### Instructions for the task
Start at the first line of the material below and retype each line through the one containing "scene.render.resolution_x = 1024;", exactly.

### Dataset section
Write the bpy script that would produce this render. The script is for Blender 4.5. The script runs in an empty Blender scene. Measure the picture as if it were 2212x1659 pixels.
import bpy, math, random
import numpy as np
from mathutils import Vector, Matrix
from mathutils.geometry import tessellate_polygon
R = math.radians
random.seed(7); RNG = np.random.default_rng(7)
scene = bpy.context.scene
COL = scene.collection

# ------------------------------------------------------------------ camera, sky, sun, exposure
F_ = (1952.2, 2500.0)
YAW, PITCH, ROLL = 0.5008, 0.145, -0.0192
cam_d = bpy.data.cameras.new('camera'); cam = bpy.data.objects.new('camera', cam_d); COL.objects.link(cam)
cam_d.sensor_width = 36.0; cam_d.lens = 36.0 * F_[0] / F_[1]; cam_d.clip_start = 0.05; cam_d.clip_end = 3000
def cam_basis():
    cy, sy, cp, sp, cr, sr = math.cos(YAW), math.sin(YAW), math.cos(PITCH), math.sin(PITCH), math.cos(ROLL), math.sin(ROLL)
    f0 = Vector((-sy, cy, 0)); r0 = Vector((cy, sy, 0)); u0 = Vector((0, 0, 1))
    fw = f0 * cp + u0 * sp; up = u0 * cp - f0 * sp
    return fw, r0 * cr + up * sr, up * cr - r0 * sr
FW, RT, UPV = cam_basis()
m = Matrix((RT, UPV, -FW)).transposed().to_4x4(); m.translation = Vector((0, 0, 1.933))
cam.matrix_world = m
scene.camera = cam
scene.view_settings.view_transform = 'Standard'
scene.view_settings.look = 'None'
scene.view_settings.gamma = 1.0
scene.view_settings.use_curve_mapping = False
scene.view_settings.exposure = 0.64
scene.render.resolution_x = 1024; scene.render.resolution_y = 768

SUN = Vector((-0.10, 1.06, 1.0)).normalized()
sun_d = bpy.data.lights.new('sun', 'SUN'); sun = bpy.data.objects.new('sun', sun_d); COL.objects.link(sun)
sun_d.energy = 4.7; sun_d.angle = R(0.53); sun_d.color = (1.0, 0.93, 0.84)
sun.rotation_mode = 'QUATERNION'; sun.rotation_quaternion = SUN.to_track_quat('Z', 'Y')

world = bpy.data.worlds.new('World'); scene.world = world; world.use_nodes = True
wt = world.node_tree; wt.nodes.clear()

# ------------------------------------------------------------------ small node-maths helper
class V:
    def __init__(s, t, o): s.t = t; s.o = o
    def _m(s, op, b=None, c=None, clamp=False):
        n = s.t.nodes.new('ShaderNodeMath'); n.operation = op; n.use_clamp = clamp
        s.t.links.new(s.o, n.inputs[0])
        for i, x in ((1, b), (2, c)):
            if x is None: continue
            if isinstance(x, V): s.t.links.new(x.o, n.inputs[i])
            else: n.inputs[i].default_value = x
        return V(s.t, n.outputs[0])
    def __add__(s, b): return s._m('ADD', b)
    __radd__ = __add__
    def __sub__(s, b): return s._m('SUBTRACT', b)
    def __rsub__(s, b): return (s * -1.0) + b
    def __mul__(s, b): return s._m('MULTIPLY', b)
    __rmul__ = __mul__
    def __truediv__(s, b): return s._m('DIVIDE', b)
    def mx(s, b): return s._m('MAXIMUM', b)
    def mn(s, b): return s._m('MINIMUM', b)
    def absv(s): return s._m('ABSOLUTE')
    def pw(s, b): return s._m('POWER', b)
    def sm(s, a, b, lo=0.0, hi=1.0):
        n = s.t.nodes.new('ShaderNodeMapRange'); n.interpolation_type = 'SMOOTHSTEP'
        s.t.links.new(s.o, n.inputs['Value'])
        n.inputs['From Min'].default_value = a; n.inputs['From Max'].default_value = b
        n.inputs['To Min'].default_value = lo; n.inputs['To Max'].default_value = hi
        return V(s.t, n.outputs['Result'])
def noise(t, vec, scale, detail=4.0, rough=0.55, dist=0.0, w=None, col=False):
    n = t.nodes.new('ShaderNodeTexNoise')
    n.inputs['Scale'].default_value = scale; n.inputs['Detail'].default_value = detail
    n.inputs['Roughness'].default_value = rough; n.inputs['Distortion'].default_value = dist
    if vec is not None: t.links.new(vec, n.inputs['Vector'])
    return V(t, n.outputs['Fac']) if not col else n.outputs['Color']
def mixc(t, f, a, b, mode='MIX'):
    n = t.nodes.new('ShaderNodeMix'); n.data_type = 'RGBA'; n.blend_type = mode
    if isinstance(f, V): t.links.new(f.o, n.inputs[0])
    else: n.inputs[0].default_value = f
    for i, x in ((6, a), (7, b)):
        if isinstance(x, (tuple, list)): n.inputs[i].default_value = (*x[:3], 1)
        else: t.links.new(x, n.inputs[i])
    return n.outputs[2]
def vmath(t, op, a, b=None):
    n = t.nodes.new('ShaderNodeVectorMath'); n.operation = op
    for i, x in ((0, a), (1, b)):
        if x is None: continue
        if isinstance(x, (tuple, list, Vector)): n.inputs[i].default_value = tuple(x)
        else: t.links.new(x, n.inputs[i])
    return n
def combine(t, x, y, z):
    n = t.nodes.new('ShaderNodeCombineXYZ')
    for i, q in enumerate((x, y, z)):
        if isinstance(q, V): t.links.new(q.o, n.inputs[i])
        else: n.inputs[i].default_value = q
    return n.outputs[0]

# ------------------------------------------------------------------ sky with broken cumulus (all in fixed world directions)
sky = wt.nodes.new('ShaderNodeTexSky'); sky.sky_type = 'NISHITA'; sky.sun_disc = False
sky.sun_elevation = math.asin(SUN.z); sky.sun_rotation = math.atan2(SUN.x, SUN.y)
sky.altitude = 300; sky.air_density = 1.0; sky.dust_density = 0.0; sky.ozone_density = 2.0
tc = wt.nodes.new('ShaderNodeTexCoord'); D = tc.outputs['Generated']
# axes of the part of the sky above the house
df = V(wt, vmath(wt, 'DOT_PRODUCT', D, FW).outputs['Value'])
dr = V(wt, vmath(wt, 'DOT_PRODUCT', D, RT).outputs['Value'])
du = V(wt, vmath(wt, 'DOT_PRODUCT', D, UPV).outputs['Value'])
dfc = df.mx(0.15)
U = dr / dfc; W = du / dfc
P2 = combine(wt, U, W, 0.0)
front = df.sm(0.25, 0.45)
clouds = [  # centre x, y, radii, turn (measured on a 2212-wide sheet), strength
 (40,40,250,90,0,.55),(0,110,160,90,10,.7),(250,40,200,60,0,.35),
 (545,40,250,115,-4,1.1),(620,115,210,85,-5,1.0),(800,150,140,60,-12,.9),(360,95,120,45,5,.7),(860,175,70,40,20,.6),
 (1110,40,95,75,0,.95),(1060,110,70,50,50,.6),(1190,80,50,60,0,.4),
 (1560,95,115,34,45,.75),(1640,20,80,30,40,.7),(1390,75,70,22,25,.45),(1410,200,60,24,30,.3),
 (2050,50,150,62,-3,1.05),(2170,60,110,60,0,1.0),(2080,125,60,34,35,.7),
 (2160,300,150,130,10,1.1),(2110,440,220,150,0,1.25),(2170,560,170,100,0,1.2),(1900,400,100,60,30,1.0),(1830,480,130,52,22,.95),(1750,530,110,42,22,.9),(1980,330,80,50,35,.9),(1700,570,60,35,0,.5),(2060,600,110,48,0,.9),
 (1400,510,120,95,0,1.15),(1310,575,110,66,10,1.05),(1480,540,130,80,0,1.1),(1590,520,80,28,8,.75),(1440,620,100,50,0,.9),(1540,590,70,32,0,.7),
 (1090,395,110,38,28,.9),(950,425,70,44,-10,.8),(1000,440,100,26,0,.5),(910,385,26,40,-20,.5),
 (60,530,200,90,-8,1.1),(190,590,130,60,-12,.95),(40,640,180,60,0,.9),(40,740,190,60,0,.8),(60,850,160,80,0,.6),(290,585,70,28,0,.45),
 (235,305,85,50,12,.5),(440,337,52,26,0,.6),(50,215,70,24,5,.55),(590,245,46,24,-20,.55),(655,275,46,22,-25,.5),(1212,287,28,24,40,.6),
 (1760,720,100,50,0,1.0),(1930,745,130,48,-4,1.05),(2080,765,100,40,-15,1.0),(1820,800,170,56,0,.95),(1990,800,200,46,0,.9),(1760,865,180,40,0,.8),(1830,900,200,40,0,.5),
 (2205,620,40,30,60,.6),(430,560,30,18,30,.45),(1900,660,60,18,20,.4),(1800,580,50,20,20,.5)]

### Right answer
Write the bpy script that would produce this render. The script is for Blender 4.5. The script runs in an empty Blender scene. Measure the picture as if it were 2212x1659 pixels.
import bpy, math, random
import numpy as np
from mathutils import Vector, Matrix
from mathutils.geometry import tessellate_polygon
R = math.radians
random.seed(7); RNG = np.random.default_rng(7)
scene = bpy.context.scene
COL = scene.collection

# ------------------------------------------------------------------ camera, sky, sun, exposure
F_ = (1952.2, 2500.0)
YAW, PITCH, ROLL = 0.5008, 0.145, -0.0192
cam_d = bpy.data.cameras.new('camera'); cam = bpy.data.objects.new('camera', cam_d); COL.objects.link(cam)
cam_d.sensor_width = 36.0; cam_d.lens = 36.0 * F_[0] / F_[1]; cam_d.clip_start = 0.05; cam_d.clip_end = 3000
def cam_basis():
    cy, sy, cp, sp, cr, sr = math.cos(YAW), math.sin(YAW), math.cos(PITCH), math.sin(PITCH), math.cos(ROLL), math.sin(ROLL)
    f0 = Vector((-sy, cy, 0)); r0 = Vector((cy, sy, 0)); u0 = Vector((0, 0, 1))
    fw = f0 * cp + u0 * sp; up = u0 * cp - f0 * sp
    return fw, r0 * cr + up * sr, up * cr - r0 * sr
FW, RT, UPV = cam_basis()
m = Matrix((RT, UPV, -FW)).transposed().to_4x4(); m.translation = Vector((0, 0, 1.933))
cam.matrix_world = m
scene.camera = cam
scene.view_settings.view_transform = 'Standard'
scene.view_settings.look = 'None'
scene.view_settings.gamma = 1.0
scene.view_settings.use_curve_mapping = False
scene.view_settings.exposure = 0.64
scene.render.resolution_x = 1024; scene.render.resolution_y = 768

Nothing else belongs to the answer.